» PROMPT
Reproduce the data that follows in its entirety, character for character.

» INFORMATION SUPPLIED
========
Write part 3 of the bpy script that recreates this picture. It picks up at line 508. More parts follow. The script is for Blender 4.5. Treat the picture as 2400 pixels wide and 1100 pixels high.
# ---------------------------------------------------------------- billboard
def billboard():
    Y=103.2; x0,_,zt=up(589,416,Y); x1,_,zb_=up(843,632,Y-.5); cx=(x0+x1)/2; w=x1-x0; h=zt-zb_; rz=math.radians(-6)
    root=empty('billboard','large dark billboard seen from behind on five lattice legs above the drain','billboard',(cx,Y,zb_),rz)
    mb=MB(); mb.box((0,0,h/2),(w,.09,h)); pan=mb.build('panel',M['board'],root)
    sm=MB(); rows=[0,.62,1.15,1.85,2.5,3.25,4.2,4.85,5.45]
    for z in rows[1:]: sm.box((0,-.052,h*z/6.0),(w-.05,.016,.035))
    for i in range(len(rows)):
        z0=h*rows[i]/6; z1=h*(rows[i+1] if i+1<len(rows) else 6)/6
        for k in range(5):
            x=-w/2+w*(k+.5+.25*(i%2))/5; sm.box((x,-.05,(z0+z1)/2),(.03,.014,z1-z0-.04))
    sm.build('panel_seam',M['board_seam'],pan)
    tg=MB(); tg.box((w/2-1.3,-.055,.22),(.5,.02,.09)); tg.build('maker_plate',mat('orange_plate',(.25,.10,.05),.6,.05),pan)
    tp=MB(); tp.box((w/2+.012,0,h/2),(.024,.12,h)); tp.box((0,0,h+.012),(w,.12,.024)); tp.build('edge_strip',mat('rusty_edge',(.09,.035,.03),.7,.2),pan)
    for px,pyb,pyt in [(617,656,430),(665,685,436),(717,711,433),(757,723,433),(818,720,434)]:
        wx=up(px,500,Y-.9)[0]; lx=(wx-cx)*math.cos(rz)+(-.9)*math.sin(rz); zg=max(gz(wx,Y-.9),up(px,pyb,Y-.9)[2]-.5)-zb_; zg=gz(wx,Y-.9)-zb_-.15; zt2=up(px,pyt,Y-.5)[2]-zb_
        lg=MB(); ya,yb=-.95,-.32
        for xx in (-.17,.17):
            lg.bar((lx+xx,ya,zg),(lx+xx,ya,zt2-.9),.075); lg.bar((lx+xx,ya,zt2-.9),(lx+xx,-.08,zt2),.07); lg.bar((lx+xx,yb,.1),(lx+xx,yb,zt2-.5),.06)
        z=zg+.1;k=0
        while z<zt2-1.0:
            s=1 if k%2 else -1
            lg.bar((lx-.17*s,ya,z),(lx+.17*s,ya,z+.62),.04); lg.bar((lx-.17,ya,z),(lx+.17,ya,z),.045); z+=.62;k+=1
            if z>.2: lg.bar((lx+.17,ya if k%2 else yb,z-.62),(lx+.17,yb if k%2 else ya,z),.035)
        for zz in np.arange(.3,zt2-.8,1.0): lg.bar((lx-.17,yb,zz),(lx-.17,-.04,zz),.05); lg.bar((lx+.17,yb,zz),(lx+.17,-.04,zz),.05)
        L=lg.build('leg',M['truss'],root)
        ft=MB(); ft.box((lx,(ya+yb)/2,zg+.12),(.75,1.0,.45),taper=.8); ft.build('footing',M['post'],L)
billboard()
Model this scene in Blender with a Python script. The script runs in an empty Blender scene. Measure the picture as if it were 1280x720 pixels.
========
» SOLUTION TO THE PROBLEM
Write part 3 of the bpy script that recreates this picture. It picks up at line 508. More parts follow. The script is for Blender 4.5. Treat the picture as 2400 pixels wide and 1100 pixels high.
# ---------------------------------------------------------------- billboard
def billboard():
    Y=103.2; x0,_,zt=up(589,416,Y); x1,_,zb_=up(843,632,Y-.5); cx=(x0+x1)/2; w=x1-x0; h=zt-zb_; rz=math.radians(-6)
    root=empty('billboard','large dark billboard seen from behind on five lattice legs above the drain','billboard',(cx,Y,zb_),rz)
    mb=MB(); mb.box((0,0,h/2),(w,.09,h)); pan=mb.build('panel',M['board'],root)
    sm=MB(); rows=[0,.62,1.15,1.85,2.5,3.25,4.2,4.85,5.45]
    for z in rows[1:]: sm.box((0,-.052,h*z/6.0),(w-.05,.016,.035))
    for i in range(len(rows)):
        z0=h*rows[i]/6; z1=h*(rows[i+1] if i+1<len(rows) else 6)/6
        for k in range(5):
            x=-w/2+w*(k+.5+.25*(i%2))/5; sm.box((x,-.05,(z0+z1)/2),(.03,.014,z1-z0-.04))
    sm.build('panel_seam',M['board_seam'],pan)
    tg=MB(); tg.box((w/2-1.3,-.055,.22),(.5,.02,.09)); tg.build('maker_plate',mat('orange_plate',(.25,.10,.05),.6,.05),pan)
    tp=MB(); tp.box((w/2+.012,0,h/2),(.024,.12,h)); tp.box((0,0,h+.012),(w,.12,.024)); tp.build('edge_strip',mat('rusty_edge',(.09,.035,.03),.7,.2),pan)
    for px,pyb,pyt in [(617,656,430),(665,685,436),(717,711,433),(757,723,433),(818,720,434)]:
        wx=up(px,500,Y-.9)[0]; lx=(wx-cx)*math.cos(rz)+(-.9)*math.sin(rz); zg=max(gz(wx,Y-.9),up(px,pyb,Y-.9)[2]-.5)-zb_; zg=gz(wx,Y-.9)-zb_-.15; zt2=up(px,pyt,Y-.5)[2]-zb_
        lg=MB(); ya,yb=-.95,-.32
        for xx in (-.17,.17):
            lg.bar((lx+xx,ya,zg),(lx+xx,ya,zt2-.9),.075); lg.bar((lx+xx,ya,zt2-.9),(lx+xx,-.08,zt2),.07); lg.bar((lx+xx,yb,.1),(lx+xx,yb,zt2-.5),.06)
        z=zg+.1;k=0
        while z<zt2-1.0:
            s=1 if k%2 else -1
            lg.bar((lx-.17*s,ya,z),(lx+.17*s,ya,z+.62),.04); lg.bar((lx-.17,ya,z),(lx+.17,ya,z),.045); z+=.62;k+=1
            if z>.2: lg.bar((lx+.17,ya if k%2 else yb,z-.62),(lx+.17,yb if k%2 else ya,z),.035)
        for zz in np.arange(.3,zt2-.8,1.0): lg.bar((lx-.17,yb,zz),(lx-.17,-.04,zz),.05); lg.bar((lx+.17,yb,zz),(lx+.17,-.04,zz),.05)
        L=lg.build('leg',M['truss'],root)
        ft=MB(); ft.box((lx,(ya+yb)/2,zg+.12),(.75,1.0,.45),taper=.8); ft.build('footing',M['post'],L)
billboard()
Model this scene in Blender with a Python script. The script runs in an empty Blender scene. Measure the picture as if it were 1280x720 pixels.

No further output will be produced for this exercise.